How to Answer HR Interview Questions

During the job application process, hiring managers will ask you common HR interview questions to test your knowledge, experience and interest for the role. The interviewer uses your responses to verify the claims on your resume and your understanding of the job requirements. Practicing HR questions and answers can help you stand out from other candidates. This article explains popular HR interview questions and answers to help you land your dream job.

Why interviewers ask specific HR interview questions

A career in HR is a people-facing role that requires exceptional interpersonal skills and good communication. Most of the questions interviewers ask will test your ability to work with different individuals. HR questions will evaluate your conflict resolution skills and leadership style. You can prepare for the interview by practicing to answer these likely questions. To impress during the interview, you should also research the employer to understand their company culture. 

Common HR interview questions 

HR interview questions will test your soft skills and evaluate your understanding of the company culture. But, you can prepare for these types of questions and improve your chances of getting hired. 

Use the following examples to prepare for your HR job interview: 

Tell me about yourself

This question helps the hiring manager identify your educational and professional achievements that apply to the job. The best response will match your skills and experiences to the role. 

A good response can describe your duties and responsibilities at your current company. You can also mention two or three of your best accomplishments and how they relate to the position you are applying for. 

Example: ‘I have worked in HR for the past five years. During that time, I organized 21 recruitment exercises where my employer hired over 100 junior and senior-level staff. I have also trained over 200 existing and new employees, helping to improve company culture and reduce employee turnover. I also managed the payroll of over 250 employees and created a survey to measure job satisfaction, resulting in a 55% increase in productivity and performance.’

What will be your strategy for the next 60 days if you are hired?

Interviewers use this question to test your understanding of the job requirements. It’s not advisable to describe a strategy since you don’t have complete knowledge of how the company works. 

In your response, mention the steps you will take to understand your role, how to fit into the company and the best way to channel your skills to help the organization achieve its objectives. 

Example: ‘My first 60 days will be spent understanding how the organization works and how I can use my skills and experiences to improve employee welfare. I will meet the heads of the departments that will work with me and get feedback on the issues their teams are facing and suggestions on how to make things better.’

Why do you want a new job?

It’s better to avoid negative comments about your previous or current employer when answering this question. Instead, you can mention achievements at the former job and your readiness for bigger challenges. 

Example: ‘At my current job, I have excelled at every aspect of HR. I conducted over 200 interviews, organized 55 training sessions for new employees and supervised their orientation and onboarding. I also managed the payroll for two years and successfully resolved over 30 employee disputes. The job has become less challenging and I believe I need a new environment that presents more opportunities to use my expertise.’

What are your strengths and weaknesses?

This question seeks to identify your core skills and level of integrity. Instead of acting like a perfectionist, try to be honest and talk about your best skills and real weaknesses. 

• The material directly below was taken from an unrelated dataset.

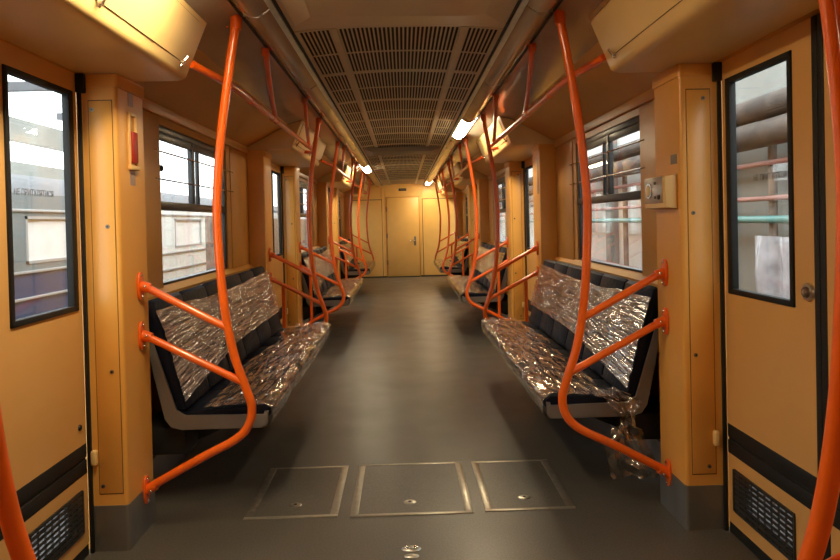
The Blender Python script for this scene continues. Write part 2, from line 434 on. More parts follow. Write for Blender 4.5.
# ------------------------------------------------------------------ bay windows
def bay_window(s, ya, n):
    wa, wb, za, zb = ya+.56, ya+1.87, .985, 1.835
    O = (s*1.30, (wa+wb)/2, za)
    e = bpy.data.objects.new('window_%d' % n, None); C.objects.link(e); e.location = O; struct(e)
    xa, xb = s*1.278, s*1.318; w = .03
    b = MB()
    b.box((xa, wa, za), (xb, wa+w*.5, zb), .004); b.box((xa, wb-w*1.6, za), (xb, wb, zb), .004)
    b.box((xa, wa, za), (xb, wb, za+.014), .004); b.box((xa, wa, zb-.035), (xb, wb, zb), .004)
    part('window_frame', b, 'winfr', e)
    b = MB(); b.box((s*1.272, wa, 1.385), (xb, wb, 1.432), .006); part('transom', b, 'winfr', e)
    ym = wa+.60
    b = MB(); b.box((s*1.280, ym-.02, 1.43), (s*1.312, ym+.02, zb-.03), .003)
    b.box((s*1.284, ym+.10, 1.43), (s*1.305, ym+.125, zb-.03), .003); 
    b.box((s*1.284, wa+.01, zb-.075), (s*1.305, wb-.01, zb-.03), .003)
    part('sliding_sash', b, 'winfr', e)
    b = MB(); b.box((s*1.294, wa+.01, za+.01), (s*1.299, wb-.01, zb-.01)); part('window_pane', b, 'glass', e, smooth=False)
    for z in (1.545, 1.69):
        b = MB(); b.tube([(s*1.275, wa-.01, z), (s*1.262, wa+.03, z), (s*1.262, wb+.05, z), (s*1.272, wb+.085, z)], .0045, 8)
        part('guard_rod', b, 'chrome', e)
    if s < 0:
        b = MB(); b.sphere((s*1.272, wa+.03, 1.605), .016, (.7, 1, 1.1)); part('catch', b, 'black', e)
    return e
n = 0
for s in (-1, 1):
    w0 = bay_window(s, BAYS[0][0], n+1); n += 1
    for i in (1, 2):
        n += 1; c = dup(w0, PITCH*i); c.name = 'window_%d' % n

# ------------------------------------------------------------------ pillars
def pillar(s, q, Yd, label, group):
    """s side, q: +1 pillar stands beyond the doorway (door side faces camera), -1 before it. Yd = door-side face y"""
    D = .27 if q > 0 else .30
    a0 = 1.149 if s < 0 else 1.158; a1 = 1.240 if s < 0 else 1.254; g = 0 if s < 0 else .017
    T = thing('door_pillar', label, 'pillar', (s*1.2, Yd+q*D/2, 0), group)
    def out(r, ins=0.0):
        pts = [(s*(1.27+g), Yd+q*ins), (s*(PX_+ins+r), Yd+q*ins)]
        for k in range(1, 7):
            a = k/6*PI/2
            pts.append((s*(PX_+ins+r-math.sin(a)*r), Yd+q*(ins+r-math.cos(a)*r)))
        pts += [(s*(PX_+ins), Yd+q*(D-ins-.006)), (s*(PX_+ins+.006), Yd+q*(D-ins)), (s*(1.27+g), Yd+q*(D-ins))]
        return pts
    b = MB(); b.prism(out(.016), .183, 1.855, 'z'); part('post', b, 'pillar', T)
    b = MB(); b.prism(out(.016, -.004), 0, .183, 'z'); part('kick_plate', b, 'steel', T, label='brushed metal kick plate')
    b = MB(); b.prism(out(.016, -.006), 1.855, 1.905, 'z'); part('cap', b, 'pillar', T)
    yf = Yd-q*.004
    b = MB(); b.box((s*a0, Yd-q*.0002, .232), (s*a1, yf, 1.80), .0025)
    b.mi = 1; b.box((s*(a0-.002), Yd+q*.001, .228), (s*(a1+.0025), Yd-q*.0012, 1.804))
    pn = part('access_panel', b, ['pillar', 'seam'], T)
    for (x, z) in ((1.226, 1.765), (1.178, 1.30), (1.178, .72), (1.226, .262)):
        b = MB(); b.cyl((s*x, yf, z), (s*x, yf-q*.003, z), .0085, .0075, 14); b.mi = 1; b.cyl((s*x, yf-q*.003, z), (s*x, yf-q*.0036, z), .004, .004, 6)
        part('screw', b, ['screw', 'hole'], T, parent=pn)
    b = MB(); b.box((s*(1.264+g), Yd-q*.005, 0), (s*(1.279+g), Yd-q*.018, 1.905), .002)
    b.box((s*(1.246+g), Yd-q*.004, 1.83), (s*(1.279+g), Yd-q*.026, 1.905), .002)
    part('door_seal', b, 'black', T)
    b = MB(); b.box((s*1.240, Yd-q*.001, .350), (s*1.264, Yd-q*.028, .412), .009, 3); part('door_stop', b, 'cream', T)
    return T
pil = {}
txt = {(1, 0): 'at the near end of the nearest %s bench', (1, 1): 'at the near end of the middle %s bench', (1, 2): 'at the near end of the farthest %s bench',
       (-1, 0): 'at the far end of the nearest %s bench', (-1, 1): 'at the far end of the middle %s bench', (-1, 2): 'at the far end of the farthest %s bench'}
for s in (-1, 1):
    for q in (1, -1):
        for i in range(3):
            Yd = (DOORS[0][1] if q > 0 else DOORS[1][0])+PITCH*i
            lab = 'yellow-orange pillar with metal foot '+txt[q, i] % SIDE[s]
            if i == 0: pil[s, q] = pillar(s, q, Yd, lab, 'pillars beside the doorways')
            else: dup(pil[s, q], PITCH*i, lab)

# alarm handle and its stickers on the left pillar; socket box and plate on the right pillar
T = thing('emergency_handle', 'red emergency handle in a yellow recess on the nearest left pillar', 'handle', (-1.13, 2.79, 1.56))
b = MB(); b.box((-1.13, 2.755, 1.555), (-1.118, 2.765, 1.79), .003); b.box((-1.13, 2.82, 1.555), (-1.118, 2.83, 1.79), .003)
b.box((-1.13, 2.755, 1.78), (-1.118, 2.83, 1.795), .003); b.box((-1.13, 2.75, 1.555), (-1.110, 2.835, 1.575), .004)
part('bezel', b, 'cream', T); EH = T
b = MB(); b.box((-1.129, 2.767, 1.585), (-1.110, 2.818, 1.715), .006); part('pull', b, 'red', T, label='red plastic pull')
b = MB(); b.box((-1.13, 2.765, 1.575), (-1.1285, 2.82, 1.78)); part('recess_plate', b, 'wall', T)
EH.location.z -= .022
for z0, z1, w in ((1.80, 1.865, 'above'), (1.47, 1.545, 'below')):
    b = MB(); b.box((-1.13, 2.77, z0), (-1.1285, 2.82, z1))
    tag(link('sticker', b, 'lilac', (-1.13, 2.795, z0), smooth=False), 'small lilac sticker %s the red emergency handle' % w, 'sticker', 'stickers by the emergency handle')
T = thing('intercom', 'small yellow intercom box under crinkled film on the nearest right pillar', 'intercom', (1.10, 2.8, 1.33))
b = MB(); b.prism([(1.128, 1.32), (1.080, 1.325), (1.078, 1.452), (1.128, 1.465)], 2.69, 2.93, bev=.004); part('housing', b, 'cream', T)
b = MB(); b.box((1.0755, 2.72, 1.345), (1.080, 2.915, 1.455), .002); fp = part('face_plate', b, 'alu', T, label='metal face plate')
for (y, z, k, r) in ((2.75, 1.37, 'hole', .011), (2.79, 1.37, 'screw', .007), (2.79, 1.43, 'screw', .007)):
    b = MB(); b.cyl((1.0755, y, z), (1.070, y, z), r, r*.9, 14); part('button', b, k, T, parent=fp)
b = MB(); b.cyl((1.0755, 2.86, 1.40), (1.071, 2.86, 1.40), .034, .032, 28); b.mi = 1; b.cyl((1.071, 2.86, 1.40), (1.070, 2.86, 1.40), .026, .026, 28)
part('speaker', b, ['chrome', 'cream'], T, parent=fp)
b = MB(); b.box((1.1285, 2.672+.02, 1.505), (1.131, 2.755, 1.545), .001)
tag(link('nameplate', b, 'label', (1.13, 2.72, 1.505), smooth=False), 'small grey nameplate above the intercom on the right pillar', 'plate')
b = MB(); b.box((1.1285, 5.46, 1.50), (1.131, 5.53, 1.80), .001); b.mi = 1; b.box((1.127, 5.475, 1.56), (1.129, 5.515, 1.74), .001)
tag(link('notice_strip', b, ['lilac', 'red'], (1.13, 5.5, 1.5), smooth=False), 'narrow upright red and pale notice on the pillar past the nearest right bench', 'notice')

# ------------------------------------------------------------------ boxes over the doorways
def lintel(s, ya, yb, label, group):
    T = thing('door_mechanism_box', label, 'box', (s*1.05, (ya+yb)/2, 1.905), group)
    face = lambda t, off=0.0: (s*(.895-.088*t-off*.925), 1.935+.212*t-off*.38)     # t 0..1 up the aisle face
    b = MB()
    b.prism([(s*1.268, 1.906), (s*.94, 1.906), (s*.915, 1.911), (s*.900, 1.921), face(0), face(1), (s*.93, 2.110), (s*1.268, 1.929)], ya, yb, bev=.006)
    part('body', b, 'cream', T)
    for (p0, p1) in ((yb-.86, yb-.09), (ya+.09, ya+.80)):
        b = MB()
        q = [face(.13), face(.13, .004), face(.90, .004), face(.90)]
        b.prism(q, p0, p1, bev=.001); b.mi = 1
        b.prism([face(.120), face(.120, .0012), face(.910, .0012), face(.910)], p0-.002, p1+.002)
        pn = part('access_panel', b, ['cream', 'seam'], T)
        for y in (p0+.02, p1-.03):
            b = MB(); c = face(.12, .004); d = face(.12, .016)
            b.cyl((c[0], y, c[1]), (d[0], y, d[1]), .011, .009, 14)
            c = face(.05, .008); d = face(.25, .018)
            b.tube([(c[0], y, c[1]), (d[0], y+.006, d[1])], .005, 8, smooth=False)
            part('latch', b, 'chrome', T, parent=pn)
    return T
BOXY = [(1.10, 2.815), (5.43, 7.145), (9.76, 11.475), (14.09, 15.51)]
for s in (-1, 1):
    for i, (ya, yb) in enumerate(BOXY):
        lab = 'sloping yellow box above the %s doorway on the %s' % (ORD[i], SIDE[s])
        if i == 0: p = lintel(s, ya, yb, lab, 'boxes above the doorways')
        elif i < 3: dup(p, PITCH*i, lab)
        else: lintel(s, ya, yb, lab, 'boxes above the doorways')

# ------------------------------------------------------------------ centre grilles
def grille_panel(y0, y1):
    b = MB(); th = .003
    def strip(x0, x1, ya, yb, dz=0, t=th):
        b.box((x0, ya, (ZC((x0+x1)/2))+dz), (x1, yb, (ZC((x0+x1)/2))+dz+t))
    x = -.46; i = 0
    while x < .4605:
        w = .0085
        if abs(abs(x)-.30) > .018: strip(x-w/2, x+w/2, y0+.008, y1-.008)
        x += .02; i += 1
    for xx in (-.30, .30): strip(xx-.014, xx+.014, y0, y1, -.004, .010)
    for xx in (-.472, .472): strip(xx-.009, xx+.009, y0, y1)
    return b, th
def cross(b, y, w, x0=-.48, x1=.48, dz=-.001, th=.008):
    vault(b, y-w/2, y+w/2, x0, x1, 14, th, dz)
gy = [3.03+.92*k for k in range(14)]; gy = [y for y in gy if y < 15.4]+[15.52]
protos = None
gnames = ['first', 'second', 'third', 'fourth', 'fifth', 'sixth', 'seventh', 'eighth', 'ninth', 'tenth', 'eleventh', 'twelfth', 'thirteenth', 'fourteenth']
for k in range(len(gy)-1):
    lab = 'slotted beige ceiling grille, %s along the aisle from the near end' % gnames[k]
    if protos is None or k == len(gy)-2:
        y0, y1 = gy[k], gy[k+1]
        T = thing('ceiling_grille', lab, 'grille', (0, (y0+y1)/2, 2.17), 'slotted grilles along the ceiling')
        b, _ = grille_panel(y0, y1); part('slat_panel', b, 'grille', T, smooth=False)
        b = MB(); cross(b, y0+.009, .018); cross(b, y1-.009, .018, dz=-.0005); cross(b, (y0+y1)/2, .008, th=.006); part('cross_bar', b, 'grille', T)
        if protos is None: protos = T
    else: dup(protos, gy[k]-gy[0], lab)

# shallow hexagonal ceiling covers
def hexcover(y0, y1, m, name, lab):
    b = MB(); bm = b.bm
    def ring(ix, iy0, iy1, dz):
        pts = []
        for (x, y) in ((-ix, y0+iy1), (-ix+.07, y0+iy0), (ix-.07, y0+iy0), (ix, y0+iy1), (ix, y1-iy1), (ix-.07, y1-iy0), (-ix+.07, y1-iy0), (-ix, y1-iy1)):
            pts.append(bm.verts.new((x, y, ZC(x)+dz)))
        return pts
    A = ring(.46, 0, .05, -.001); B = ring(.36, .22, .26, -.032)
    n_ = len(A)
    for i in range(n_): bm.faces.new((A[i], A[(i+1) % n_], B[(i+1) % n_], B[i]))
    bm.faces.new(B); bm.faces.new(A[::-1])
    bmesh.ops.recalc_face_normals(bm, faces=bm.faces[:])
    tag(link(name, b, m, (0, (y0+y1)/2, 2.15), smooth=False), lab, 'ceiling cover')
hexcover(1.55, 3.0, 'ceil', 'ceiling_cover', 'smooth beige raised ceiling cover nearest the camera, ahead of the grilles')
hexcover(7.75, 8.70, 'label', 'ceiling_cover', 'dark grey raised ceiling cover in mid-carriage between grilles')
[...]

Without bragging, describe how your skills helped former employers to reach their goals. Make it more impactful by expressing the lessons and experiences you gained from your weaknesses. 

Example: ‘My greatest strength is the ability to work with different people regardless of their level at the company. One weakness I had was subjective judgment. When I was new on the job, it was difficult for me to side with junior level staff when they had disputes with management. This led to threats of a strike at one point. I now know that every issue must be seen based on their merit, not the position of the people concerned.’

What do you like about your current role?

This question can help you showcase your achievements at your current job and how it has prepared you for new challenges. In your response, describe the positives of your job but mention qualities relevant to the position for which you are applying. Don’t be overly enthusiastic about your current employer so the interviewer doesn’t get a wrong impression. 

Example: ‘The best thing about my current position is equality. The company provides an equal opportunity for every person regardless of their race or religion. As long as you qualify for the position, you have the same chances of getting hired.’

What do you know about our company?

Employers ask this common HR interview question to gauge how passionate you are about their company. The question provides an excellent opportunity to impress the hiring manager if you researched the company and carefully read the job posting before the interview.

Example: ‘I have used your products for the past seven years when I had my first child. It was fascinating to learn that a company could care so much about their customers. The attention to detail and the level of research that went into the products was exceptional. Later, I learned you have one of the best welfare programs in the industry and the company also trains its staff yearly for free. This seems like a great place to work.’

How do you relate to different people?

An HR position requires working with different people from every department of the organization. Hiring managers want candidates who can interact with various personalities without issues. 

Example: ‘Working with different people requires empathy, emotional intelligence and an in-depth understanding that people are different. I try not to judge, and I give employees as many chances as possible to prove themselves. Most of the time, people have a lot of things going on in their lives that make them react in certain ways.’